# WHAT TO PRODUCE:
Write out each line in which the string "wide" is present.
===== PROVIDED MATERIAL
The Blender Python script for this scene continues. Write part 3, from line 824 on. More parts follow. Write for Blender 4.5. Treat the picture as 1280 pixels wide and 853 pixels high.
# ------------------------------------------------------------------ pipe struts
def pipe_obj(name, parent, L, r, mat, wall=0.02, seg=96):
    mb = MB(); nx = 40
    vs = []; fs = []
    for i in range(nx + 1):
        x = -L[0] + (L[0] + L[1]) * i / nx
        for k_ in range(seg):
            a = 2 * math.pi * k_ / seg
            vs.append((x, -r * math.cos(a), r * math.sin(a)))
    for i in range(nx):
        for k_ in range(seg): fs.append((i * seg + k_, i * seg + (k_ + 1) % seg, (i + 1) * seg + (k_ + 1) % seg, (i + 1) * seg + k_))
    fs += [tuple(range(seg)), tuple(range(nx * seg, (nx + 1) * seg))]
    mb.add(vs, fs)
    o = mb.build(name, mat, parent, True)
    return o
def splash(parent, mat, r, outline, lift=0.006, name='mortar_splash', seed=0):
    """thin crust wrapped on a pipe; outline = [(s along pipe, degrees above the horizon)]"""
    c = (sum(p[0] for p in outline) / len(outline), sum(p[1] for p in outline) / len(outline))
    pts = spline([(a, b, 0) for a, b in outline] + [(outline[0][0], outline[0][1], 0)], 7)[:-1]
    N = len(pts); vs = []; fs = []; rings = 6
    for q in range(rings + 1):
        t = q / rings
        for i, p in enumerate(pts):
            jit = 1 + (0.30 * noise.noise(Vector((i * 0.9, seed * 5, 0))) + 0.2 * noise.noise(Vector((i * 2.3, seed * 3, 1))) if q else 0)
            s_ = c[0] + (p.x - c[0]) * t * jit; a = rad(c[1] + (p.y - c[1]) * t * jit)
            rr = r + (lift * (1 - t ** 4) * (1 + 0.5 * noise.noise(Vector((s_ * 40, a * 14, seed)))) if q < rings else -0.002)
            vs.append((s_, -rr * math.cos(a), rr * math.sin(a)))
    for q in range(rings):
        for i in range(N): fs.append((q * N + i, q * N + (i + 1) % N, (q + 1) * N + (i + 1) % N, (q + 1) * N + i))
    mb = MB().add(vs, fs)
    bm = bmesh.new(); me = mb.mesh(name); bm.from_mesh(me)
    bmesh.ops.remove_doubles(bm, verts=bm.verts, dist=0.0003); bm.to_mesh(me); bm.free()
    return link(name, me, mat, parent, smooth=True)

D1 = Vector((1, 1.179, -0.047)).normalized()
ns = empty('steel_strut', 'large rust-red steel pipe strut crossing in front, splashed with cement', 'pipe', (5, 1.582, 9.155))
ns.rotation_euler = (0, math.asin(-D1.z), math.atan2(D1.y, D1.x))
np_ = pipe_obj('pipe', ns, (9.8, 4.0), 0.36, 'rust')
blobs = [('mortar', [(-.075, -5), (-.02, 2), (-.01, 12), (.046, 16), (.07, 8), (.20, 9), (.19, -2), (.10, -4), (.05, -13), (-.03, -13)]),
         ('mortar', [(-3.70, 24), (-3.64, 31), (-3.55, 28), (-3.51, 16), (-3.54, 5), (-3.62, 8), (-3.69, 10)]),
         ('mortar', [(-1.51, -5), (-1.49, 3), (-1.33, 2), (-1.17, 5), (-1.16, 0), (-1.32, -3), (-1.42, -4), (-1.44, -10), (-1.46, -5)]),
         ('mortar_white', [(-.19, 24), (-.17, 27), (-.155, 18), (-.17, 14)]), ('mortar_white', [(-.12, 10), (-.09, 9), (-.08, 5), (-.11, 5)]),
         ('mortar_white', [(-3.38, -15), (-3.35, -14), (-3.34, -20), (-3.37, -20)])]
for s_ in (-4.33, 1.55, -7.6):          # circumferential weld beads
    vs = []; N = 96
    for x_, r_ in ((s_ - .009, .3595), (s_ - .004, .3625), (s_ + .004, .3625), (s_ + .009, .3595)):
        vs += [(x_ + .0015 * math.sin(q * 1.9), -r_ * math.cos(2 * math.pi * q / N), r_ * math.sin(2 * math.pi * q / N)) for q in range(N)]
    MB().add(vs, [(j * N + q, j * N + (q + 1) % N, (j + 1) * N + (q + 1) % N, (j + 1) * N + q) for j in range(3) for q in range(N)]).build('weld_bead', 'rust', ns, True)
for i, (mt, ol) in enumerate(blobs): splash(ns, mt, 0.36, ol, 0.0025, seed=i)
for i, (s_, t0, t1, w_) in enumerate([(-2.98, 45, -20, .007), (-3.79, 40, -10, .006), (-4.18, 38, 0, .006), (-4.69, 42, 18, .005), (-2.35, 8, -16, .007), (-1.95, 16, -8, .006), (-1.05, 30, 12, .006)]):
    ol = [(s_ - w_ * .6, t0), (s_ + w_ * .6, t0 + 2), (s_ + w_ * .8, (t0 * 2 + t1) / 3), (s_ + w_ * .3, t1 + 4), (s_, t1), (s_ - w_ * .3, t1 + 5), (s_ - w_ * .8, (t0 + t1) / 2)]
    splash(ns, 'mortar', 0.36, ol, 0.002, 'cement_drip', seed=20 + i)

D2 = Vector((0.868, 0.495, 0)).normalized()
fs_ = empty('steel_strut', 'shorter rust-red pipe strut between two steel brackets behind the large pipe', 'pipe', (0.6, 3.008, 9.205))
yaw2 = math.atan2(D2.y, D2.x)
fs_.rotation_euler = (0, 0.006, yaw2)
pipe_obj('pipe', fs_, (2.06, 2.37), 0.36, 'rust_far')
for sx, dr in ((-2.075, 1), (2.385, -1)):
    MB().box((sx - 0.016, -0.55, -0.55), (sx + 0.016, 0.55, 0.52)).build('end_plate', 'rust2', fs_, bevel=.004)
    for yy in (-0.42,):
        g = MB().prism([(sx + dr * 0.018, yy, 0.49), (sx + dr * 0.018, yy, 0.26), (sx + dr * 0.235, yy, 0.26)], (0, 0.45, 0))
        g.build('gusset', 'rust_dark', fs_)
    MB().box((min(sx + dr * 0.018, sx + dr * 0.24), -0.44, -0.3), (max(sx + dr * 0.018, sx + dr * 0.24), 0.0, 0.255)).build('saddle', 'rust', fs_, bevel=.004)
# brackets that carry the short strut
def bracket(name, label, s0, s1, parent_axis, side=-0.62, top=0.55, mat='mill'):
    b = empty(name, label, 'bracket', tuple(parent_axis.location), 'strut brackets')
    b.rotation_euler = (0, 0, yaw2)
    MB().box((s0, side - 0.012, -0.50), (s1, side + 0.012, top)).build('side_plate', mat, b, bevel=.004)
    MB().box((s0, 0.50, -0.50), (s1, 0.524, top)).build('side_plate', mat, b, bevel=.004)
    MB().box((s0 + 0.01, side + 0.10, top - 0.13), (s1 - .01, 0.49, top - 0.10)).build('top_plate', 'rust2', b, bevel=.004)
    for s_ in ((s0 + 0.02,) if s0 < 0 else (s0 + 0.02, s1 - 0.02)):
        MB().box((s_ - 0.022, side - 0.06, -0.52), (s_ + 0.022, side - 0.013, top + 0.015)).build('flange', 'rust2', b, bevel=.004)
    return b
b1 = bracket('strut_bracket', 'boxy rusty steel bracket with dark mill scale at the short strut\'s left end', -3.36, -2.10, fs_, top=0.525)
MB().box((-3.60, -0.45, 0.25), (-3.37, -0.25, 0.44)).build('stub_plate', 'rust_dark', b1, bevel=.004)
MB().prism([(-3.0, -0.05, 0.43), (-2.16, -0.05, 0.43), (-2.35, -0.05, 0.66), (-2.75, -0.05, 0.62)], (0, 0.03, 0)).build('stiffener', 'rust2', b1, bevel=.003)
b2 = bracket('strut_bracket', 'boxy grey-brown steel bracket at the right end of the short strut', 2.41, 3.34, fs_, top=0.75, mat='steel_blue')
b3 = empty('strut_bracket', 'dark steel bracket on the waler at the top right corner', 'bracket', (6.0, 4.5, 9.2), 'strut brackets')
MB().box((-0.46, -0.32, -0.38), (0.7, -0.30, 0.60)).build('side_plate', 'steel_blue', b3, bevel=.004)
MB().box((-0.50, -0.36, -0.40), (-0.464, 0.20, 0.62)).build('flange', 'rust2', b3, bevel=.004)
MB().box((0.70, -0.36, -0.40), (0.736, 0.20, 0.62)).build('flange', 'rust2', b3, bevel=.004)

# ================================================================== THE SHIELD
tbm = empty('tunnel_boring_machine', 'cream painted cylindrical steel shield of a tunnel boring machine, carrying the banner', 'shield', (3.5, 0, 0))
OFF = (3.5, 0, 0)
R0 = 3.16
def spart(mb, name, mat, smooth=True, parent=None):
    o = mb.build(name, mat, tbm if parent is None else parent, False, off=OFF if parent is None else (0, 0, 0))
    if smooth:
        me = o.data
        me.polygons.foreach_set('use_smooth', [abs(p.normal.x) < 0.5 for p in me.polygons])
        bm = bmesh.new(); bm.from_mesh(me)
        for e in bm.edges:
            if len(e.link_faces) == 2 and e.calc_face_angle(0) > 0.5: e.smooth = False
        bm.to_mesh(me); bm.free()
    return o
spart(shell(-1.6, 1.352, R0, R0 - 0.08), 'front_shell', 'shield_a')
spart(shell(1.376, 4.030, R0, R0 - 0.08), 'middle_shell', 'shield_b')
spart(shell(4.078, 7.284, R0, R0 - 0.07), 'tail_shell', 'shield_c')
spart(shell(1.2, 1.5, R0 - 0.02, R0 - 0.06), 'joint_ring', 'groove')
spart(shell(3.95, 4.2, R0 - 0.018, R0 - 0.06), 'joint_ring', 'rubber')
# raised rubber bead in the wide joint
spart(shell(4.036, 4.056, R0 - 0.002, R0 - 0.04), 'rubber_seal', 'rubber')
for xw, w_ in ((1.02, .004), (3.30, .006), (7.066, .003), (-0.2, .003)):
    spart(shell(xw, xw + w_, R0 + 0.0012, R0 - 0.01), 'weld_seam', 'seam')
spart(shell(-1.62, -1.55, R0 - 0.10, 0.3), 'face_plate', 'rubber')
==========
# EXERCISE ANSWER:
The Blender Python script for this scene continues. Write part 3, from line 824 on. More parts follow. Write for Blender 4.5. Treat the picture as 1280 pixels wide and 853 pixels high.
# raised rubber bead in the wide joint